What concert costs 45 cents? 50 Cent feat. Nickelback.
 

I hate the guys and girls who go to non-targets but work at BBs / EBs but think they are the smartest people in the world. They act so arrogant. Met a guy who was a total boss at Excel and PPT. He was even teaching our Excel teacher in training how to do Excel and the teacher was shocked. However, he walks in and the second years and above start showing the analysts how to do things and he just keeps interrputing saying he knows a faster way to do things. He ends up actually knowing the faster way, but he came off as SO arrogant that the netire analyst calss thinks something is up.

Nothing against non-targets obvi but no one should come into their first job acting like they know everything (even if you do).

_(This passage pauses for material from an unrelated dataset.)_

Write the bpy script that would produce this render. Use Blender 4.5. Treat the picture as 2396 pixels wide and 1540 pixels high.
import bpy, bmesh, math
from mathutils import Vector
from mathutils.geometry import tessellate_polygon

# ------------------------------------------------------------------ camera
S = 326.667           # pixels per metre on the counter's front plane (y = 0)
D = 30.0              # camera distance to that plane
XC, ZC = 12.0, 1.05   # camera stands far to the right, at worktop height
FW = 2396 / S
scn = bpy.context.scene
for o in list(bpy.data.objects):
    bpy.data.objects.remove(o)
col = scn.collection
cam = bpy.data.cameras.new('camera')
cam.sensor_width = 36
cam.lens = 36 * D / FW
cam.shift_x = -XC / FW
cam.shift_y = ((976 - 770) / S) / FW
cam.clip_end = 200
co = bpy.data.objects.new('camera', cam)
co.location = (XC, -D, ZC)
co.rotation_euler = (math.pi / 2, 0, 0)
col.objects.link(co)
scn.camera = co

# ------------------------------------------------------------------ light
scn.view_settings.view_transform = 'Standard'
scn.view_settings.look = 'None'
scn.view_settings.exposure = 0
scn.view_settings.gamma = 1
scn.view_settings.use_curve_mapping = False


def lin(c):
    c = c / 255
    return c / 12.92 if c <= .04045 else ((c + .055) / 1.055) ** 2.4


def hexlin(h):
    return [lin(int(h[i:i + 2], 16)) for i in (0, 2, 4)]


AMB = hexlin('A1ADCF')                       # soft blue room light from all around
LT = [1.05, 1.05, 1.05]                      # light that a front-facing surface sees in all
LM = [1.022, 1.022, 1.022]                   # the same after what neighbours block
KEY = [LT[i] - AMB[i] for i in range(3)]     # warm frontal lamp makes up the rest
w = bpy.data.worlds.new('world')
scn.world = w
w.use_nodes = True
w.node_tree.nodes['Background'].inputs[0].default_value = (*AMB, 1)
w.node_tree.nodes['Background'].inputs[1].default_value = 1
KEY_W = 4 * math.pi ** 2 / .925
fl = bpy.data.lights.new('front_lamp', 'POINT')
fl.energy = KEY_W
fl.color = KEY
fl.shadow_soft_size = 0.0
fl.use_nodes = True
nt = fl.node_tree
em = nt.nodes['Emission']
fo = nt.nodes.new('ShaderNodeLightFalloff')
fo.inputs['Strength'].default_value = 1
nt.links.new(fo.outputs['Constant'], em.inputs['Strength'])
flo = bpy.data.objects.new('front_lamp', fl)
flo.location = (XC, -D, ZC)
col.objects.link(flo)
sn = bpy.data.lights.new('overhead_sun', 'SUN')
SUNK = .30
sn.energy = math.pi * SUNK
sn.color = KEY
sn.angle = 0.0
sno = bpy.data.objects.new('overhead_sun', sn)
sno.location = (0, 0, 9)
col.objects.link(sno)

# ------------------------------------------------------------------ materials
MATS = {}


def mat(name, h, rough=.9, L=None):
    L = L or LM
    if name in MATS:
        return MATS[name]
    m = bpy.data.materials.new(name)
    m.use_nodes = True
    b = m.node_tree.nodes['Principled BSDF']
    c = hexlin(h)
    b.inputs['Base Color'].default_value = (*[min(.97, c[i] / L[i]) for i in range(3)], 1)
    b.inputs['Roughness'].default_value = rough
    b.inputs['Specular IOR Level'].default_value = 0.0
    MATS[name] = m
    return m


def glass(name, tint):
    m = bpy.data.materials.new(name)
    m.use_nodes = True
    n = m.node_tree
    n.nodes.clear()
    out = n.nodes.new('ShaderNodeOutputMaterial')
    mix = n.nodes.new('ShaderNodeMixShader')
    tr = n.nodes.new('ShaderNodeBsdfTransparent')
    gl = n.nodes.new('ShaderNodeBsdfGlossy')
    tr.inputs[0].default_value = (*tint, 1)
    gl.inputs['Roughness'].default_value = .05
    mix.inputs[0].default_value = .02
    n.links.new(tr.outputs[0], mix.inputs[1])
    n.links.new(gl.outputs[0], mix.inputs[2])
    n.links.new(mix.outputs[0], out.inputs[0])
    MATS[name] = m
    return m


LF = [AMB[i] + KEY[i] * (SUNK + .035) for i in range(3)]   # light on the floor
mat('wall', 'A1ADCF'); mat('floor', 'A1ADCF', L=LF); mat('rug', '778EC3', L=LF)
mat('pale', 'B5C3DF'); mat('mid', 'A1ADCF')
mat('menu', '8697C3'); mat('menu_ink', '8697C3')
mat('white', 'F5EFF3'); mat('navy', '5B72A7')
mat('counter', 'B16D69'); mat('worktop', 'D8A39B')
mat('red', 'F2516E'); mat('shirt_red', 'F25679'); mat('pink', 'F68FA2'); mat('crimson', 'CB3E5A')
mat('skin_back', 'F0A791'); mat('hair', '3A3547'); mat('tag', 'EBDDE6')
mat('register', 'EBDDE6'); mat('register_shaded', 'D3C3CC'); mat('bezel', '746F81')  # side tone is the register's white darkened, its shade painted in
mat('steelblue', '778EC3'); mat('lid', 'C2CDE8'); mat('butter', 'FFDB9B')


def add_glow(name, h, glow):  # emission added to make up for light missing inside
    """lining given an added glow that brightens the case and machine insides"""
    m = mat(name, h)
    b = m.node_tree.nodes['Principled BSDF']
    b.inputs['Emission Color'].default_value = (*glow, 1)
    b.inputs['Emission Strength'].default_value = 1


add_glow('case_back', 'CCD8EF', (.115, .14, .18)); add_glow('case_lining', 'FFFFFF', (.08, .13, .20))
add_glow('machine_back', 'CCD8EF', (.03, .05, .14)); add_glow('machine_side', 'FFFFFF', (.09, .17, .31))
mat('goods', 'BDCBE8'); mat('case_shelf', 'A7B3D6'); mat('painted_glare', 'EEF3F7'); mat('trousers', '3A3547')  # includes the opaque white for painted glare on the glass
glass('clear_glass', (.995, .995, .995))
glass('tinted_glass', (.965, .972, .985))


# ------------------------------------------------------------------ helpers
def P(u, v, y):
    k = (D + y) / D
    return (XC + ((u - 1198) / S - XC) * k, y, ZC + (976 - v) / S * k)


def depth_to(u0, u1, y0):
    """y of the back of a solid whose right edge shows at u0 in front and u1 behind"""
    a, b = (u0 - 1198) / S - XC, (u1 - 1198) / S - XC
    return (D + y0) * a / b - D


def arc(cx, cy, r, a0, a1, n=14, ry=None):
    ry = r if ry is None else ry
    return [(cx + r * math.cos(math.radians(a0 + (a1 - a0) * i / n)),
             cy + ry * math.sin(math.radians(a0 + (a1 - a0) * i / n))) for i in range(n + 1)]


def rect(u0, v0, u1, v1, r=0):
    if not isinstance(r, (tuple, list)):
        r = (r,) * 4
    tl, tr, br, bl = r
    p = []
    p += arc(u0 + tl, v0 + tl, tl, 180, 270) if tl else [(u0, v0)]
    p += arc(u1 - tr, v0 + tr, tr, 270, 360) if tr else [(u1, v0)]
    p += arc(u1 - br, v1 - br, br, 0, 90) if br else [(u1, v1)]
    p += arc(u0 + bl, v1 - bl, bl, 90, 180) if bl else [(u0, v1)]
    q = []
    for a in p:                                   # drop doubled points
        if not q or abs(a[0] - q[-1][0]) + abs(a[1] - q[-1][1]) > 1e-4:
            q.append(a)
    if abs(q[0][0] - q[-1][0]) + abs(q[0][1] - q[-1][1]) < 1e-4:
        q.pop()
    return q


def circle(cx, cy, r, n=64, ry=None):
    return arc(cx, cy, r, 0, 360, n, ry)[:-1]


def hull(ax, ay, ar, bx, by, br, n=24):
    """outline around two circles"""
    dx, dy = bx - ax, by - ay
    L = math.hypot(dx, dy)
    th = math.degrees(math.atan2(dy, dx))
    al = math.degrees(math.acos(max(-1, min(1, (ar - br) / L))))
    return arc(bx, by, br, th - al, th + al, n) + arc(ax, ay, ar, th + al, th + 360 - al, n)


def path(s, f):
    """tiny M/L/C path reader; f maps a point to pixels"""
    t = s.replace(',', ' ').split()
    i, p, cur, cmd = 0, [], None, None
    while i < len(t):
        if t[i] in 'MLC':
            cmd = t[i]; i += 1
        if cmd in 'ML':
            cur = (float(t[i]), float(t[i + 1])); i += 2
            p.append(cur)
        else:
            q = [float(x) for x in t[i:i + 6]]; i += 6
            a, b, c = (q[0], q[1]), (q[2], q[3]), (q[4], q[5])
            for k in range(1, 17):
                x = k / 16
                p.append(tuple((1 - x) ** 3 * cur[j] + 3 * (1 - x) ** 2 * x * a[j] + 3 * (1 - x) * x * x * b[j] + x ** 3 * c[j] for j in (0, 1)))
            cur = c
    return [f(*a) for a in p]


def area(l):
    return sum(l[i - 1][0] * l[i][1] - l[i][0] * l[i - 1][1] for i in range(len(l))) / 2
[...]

He's top bucket material but his attitude and way he presents himself make him a bottom bucket.

Will update my computer soon and leave Incognito so I will disappear forever. How did I achieve Neanderthal by trolling? Some people are after me so need to close account for safety.
 

Sure, sounds like it. But this guy sounded so arrogant about it, which really pissed me off. As in if someone was showing him to do something, he would cut them off and say: "oh, I know a faster way to do it"

This guy acted like he was better than everyone else. There's a humble confidence that people should have but this guy is the exact opposite. I mean the first day that this first year is on the job a third year says he is the best at formatting decks and the first year says: "Really? I'm surprised anyone can do it better than me." The more I bring up these examples, the more analysts of this firm will know who I am talking about.

This guy actually had the guts and the stupidity to post on WSO about his firm after having worked there for two months, writing a whole post about how the firm's culture and deals have changed for the better. This guy had been here for TWO MONTHS! What the heck does a first year konw after being at a firm for two months? He all of a sudden has the authority to talk about this firm like he's been there for YEARS!

You can tell I'm a little jealous but at the same time, this is the most despicable type of person: who is smart but then uses that to put others down and just be arrogant beyond the craziest measure.

Will update my computer soon and leave Incognito so I will disappear forever. How did I achieve Neanderthal by trolling? Some people are after me so need to close account for safety.